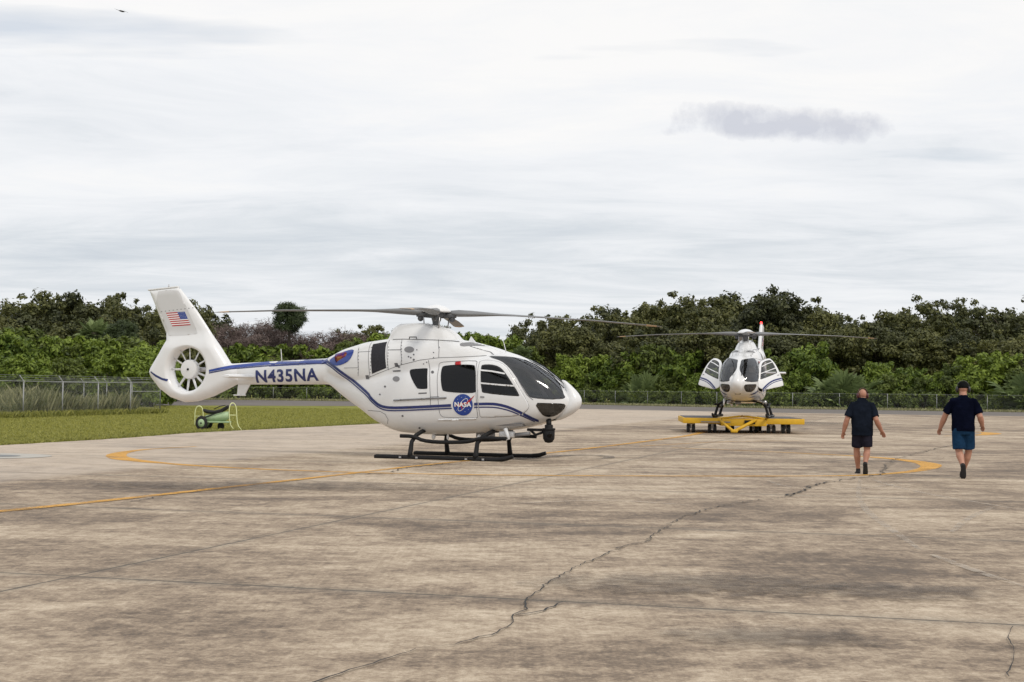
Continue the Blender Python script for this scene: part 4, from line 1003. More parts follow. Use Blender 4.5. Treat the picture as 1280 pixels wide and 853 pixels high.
# drain at the left
dm = mat('damp_drain', (.02, .025, .02), .3); o = sheet('drain', [(G(28, 572)[0]+math.cos(a)*.85-.9, G(28, 572)[1]+math.sin(a)*.5) for a in np.linspace(0, 6.28, 22)[:-1]], .032, dm)
pm = mat('drain_surround_concrete', (.42, .40, .36), .85); sheet('drain_surround', [(G(28, 572)[0]+math.cos(a)*1.6-1.0, G(28, 572)[1]+math.sin(a)*1.3) for a in np.linspace(0, 6.28, 26)[:-1]], .027, pm)

# painted yellow lines, worn
m = mat('worn_yellow_paint', (.62, .32, .04), .7, spec=.3); t = NT(m); p = t.pos()
f = t.math('ADD', t.math('MULTIPLY', t.noise(t.pos((.6, 1.2, 1)), 1.1, 6, .7), .6), t.math('MULTIPLY', t.noise(p, 26, 4, .7), .4))
t.l(t.mix(t.ramp(t.noise(p, 3, 4), [(.3, 0), (.7, 1)]), (.66, .33, .045, 1), (.55, .30, .06, 1)), t.b.inputs['Base Color'])
tr = t.new('ShaderNodeBsdfTransparent'); mx = t.new('ShaderNodeMixShader'); out = [n for n in t.n if n.type == 'OUTPUT_MATERIAL'][0]
t.l(t.ramp(f, [(.44, .0), (.60, .85)]), mx.inputs[0]); t.l(t.b.outputs[0], mx.inputs[1]); t.l(tr.outputs[0], mx.inputs[2]); t.l(mx.outputs[0], out.inputs[0]); M['paint'] = m
m = M['paint'].copy(); m.name = 'fresh_yellow_paint'; M['paint2'] = m
for n in m.node_tree.nodes:
    if n.type == 'VALTORGB' and abs(n.color_ramp.elements[0].position-.44) < .001: n.color_ramp.elements[0].position = .48; n.color_ramp.elements[1].position = .64
def strip(name, P, w, z, m, kind='structure', jag=0, smooth_it=2):
    P = chaikin(P, smooth_it, False) if smooth_it else P
    ws = w if isinstance(w, list) else None
    n = len(P); V = []
    for i in range(n):
        a, b = Vector(P[max(i-1, 0)]), Vector(P[min(i+1, n-1)]); d = (b-a).normalized(); nn_ = Vector((-d.y, d.x))
        wi = (np.interp(i/(n-1), np.linspace(0, 1, len(ws)), ws) if ws else w)*(1+random.uniform(-jag, jag))
        V += [(P[i][0]+nn_.x*wi/2, P[i][1]+nn_.y*wi/2, z), (P[i][0]-nn_.x*wi/2, P[i][1]-nn_.y*wi/2, z)]
    o = obj(name, (V, [(2*i, 2*i+1, 2*i+3, 2*i+2) for i in range(n-1)]), m, smooth=False)
    return tag(o, kind=kind)
ZP = .025
nearhalf = [G(x, y) for x, y in ((245, 559.5), (180, 563), (152, 567), (143, 571), (152, 575), (175, 578), (230, 583), (320, 588), (400, 591), (500, 593.8), (640, 596), (800, 596.8), (1000, 597), (1080, 596), (1130, 592.5), (1158, 588), (1166, 583.5), (1154, 579.5), (1115, 574.5), (1060, 570.8), (1000, 567.8), (930, 564.5), (840, 560.8))]
strip('painted_circle', nearhalf, [.12, .2, .42, .5, .3, .19, .18, .18, .19, .2, .3, .5, .38, .2, .12, .1], ZP, M['paint2'])
strip('painted_line', [G(*q) for q in ((-120, 652), (0, 642), (90, 633), (200, 621), (300, 609.5), (400, 598.5), (520, 584), (590, 577), (690, 567.5), (760, 559), (830, 550), (862, 545.5), (880, 541))], [.24, .22, .19, .17, .19, .26, .3], ZP+.004, M['paint'])
strip('painted_line', [G(*q) for q in ((1180, 546), (1215, 545.5), (1238, 544), (1240, 542), (1215, 540.5), (1180, 541))], [.15, .3, .8, .3, .15], ZP, M['paint2'])
strip('painted_line', [G(*q) for q in ((800, 559), (900, 553), (1000, 552))], .1, ZP, M['paint'])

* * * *

Exercise task
Copy out the data above exactly, except the pictures.

Right answer
Continue the Blender Python script for this scene: part 4, from line 1003. More parts follow. Use Blender 4.5. Treat the picture as 1280 pixels wide and 853 pixels high.
# drain at the left
dm = mat('damp_drain', (.02, .025, .02), .3); o = sheet('drain', [(G(28, 572)[0]+math.cos(a)*.85-.9, G(28, 572)[1]+math.sin(a)*.5) for a in np.linspace(0, 6.28, 22)[:-1]], .032, dm)
pm = mat('drain_surround_concrete', (.42, .40, .36), .85); sheet('drain_surround', [(G(28, 572)[0]+math.cos(a)*1.6-1.0, G(28, 572)[1]+math.sin(a)*1.3) for a in np.linspace(0, 6.28, 26)[:-1]], .027, pm)

# painted yellow lines, worn
m = mat('worn_yellow_paint', (.62, .32, .04), .7, spec=.3); t = NT(m); p = t.pos()
f = t.math('ADD', t.math('MULTIPLY', t.noise(t.pos((.6, 1.2, 1)), 1.1, 6, .7), .6), t.math('MULTIPLY', t.noise(p, 26, 4, .7), .4))
t.l(t.mix(t.ramp(t.noise(p, 3, 4), [(.3, 0), (.7, 1)]), (.66, .33, .045, 1), (.55, .30, .06, 1)), t.b.inputs['Base Color'])
tr = t.new('ShaderNodeBsdfTransparent'); mx = t.new('ShaderNodeMixShader'); out = [n for n in t.n if n.type == 'OUTPUT_MATERIAL'][0]
t.l(t.ramp(f, [(.44, .0), (.60, .85)]), mx.inputs[0]); t.l(t.b.outputs[0], mx.inputs[1]); t.l(tr.outputs[0], mx.inputs[2]); t.l(mx.outputs[0], out.inputs[0]); M['paint'] = m
m = M['paint'].copy(); m.name = 'fresh_yellow_paint'; M['paint2'] = m
for n in m.node_tree.nodes:
    if n.type == 'VALTORGB' and abs(n.color_ramp.elements[0].position-.44) < .001: n.color_ramp.elements[0].position = .48; n.color_ramp.elements[1].position = .64
def strip(name, P, w, z, m, kind='structure', jag=0, smooth_it=2):
    P = chaikin(P, smooth_it, False) if smooth_it else P
    ws = w if isinstance(w, list) else None
    n = len(P); V = []
    for i in range(n):
        a, b = Vector(P[max(i-1, 0)]), Vector(P[min(i+1, n-1)]); d = (b-a).normalized(); nn_ = Vector((-d.y, d.x))
        wi = (np.interp(i/(n-1), np.linspace(0, 1, len(ws)), ws) if ws else w)*(1+random.uniform(-jag, jag))
        V += [(P[i][0]+nn_.x*wi/2, P[i][1]+nn_.y*wi/2, z), (P[i][0]-nn_.x*wi/2, P[i][1]-nn_.y*wi/2, z)]
    o = obj(name, (V, [(2*i, 2*i+1, 2*i+3, 2*i+2) for i in range(n-1)]), m, smooth=False)
    return tag(o, kind=kind)
ZP = .025
nearhalf = [G(x, y) for x, y in ((245, 559.5), (180, 563), (152, 567), (143, 571), (152, 575), (175, 578), (230, 583), (320, 588), (400, 591), (500, 593.8), (640, 596), (800, 596.8), (1000, 597), (1080, 596), (1130, 592.5), (1158, 588), (1166, 583.5), (1154, 579.5), (1115, 574.5), (1060, 570.8), (1000, 567.8), (930, 564.5), (840, 560.8))]
strip('painted_circle', nearhalf, [.12, .2, .42, .5, .3, .19, .18, .18, .19, .2, .3, .5, .38, .2, .12, .1], ZP, M['paint2'])
strip('painted_line', [G(*q) for q in ((-120, 652), (0, 642), (90, 633), (200, 621), (300, 609.5), (400, 598.5), (520, 584), (590, 577), (690, 567.5), (760, 559), (830, 550), (862, 545.5), (880, 541))], [.24, .22, .19, .17, .19, .26, .3], ZP+.004, M['paint'])
strip('painted_line', [G(*q) for q in ((1180, 546), (1215, 545.5), (1238, 544), (1240, 542), (1215, 540.5), (1180, 541))], [.15, .3, .8, .3, .15], ZP, M['paint2'])
strip('painted_line', [G(*q) for q in ((800, 559), (900, 553), (1000, 552))], .1, ZP, M['paint'])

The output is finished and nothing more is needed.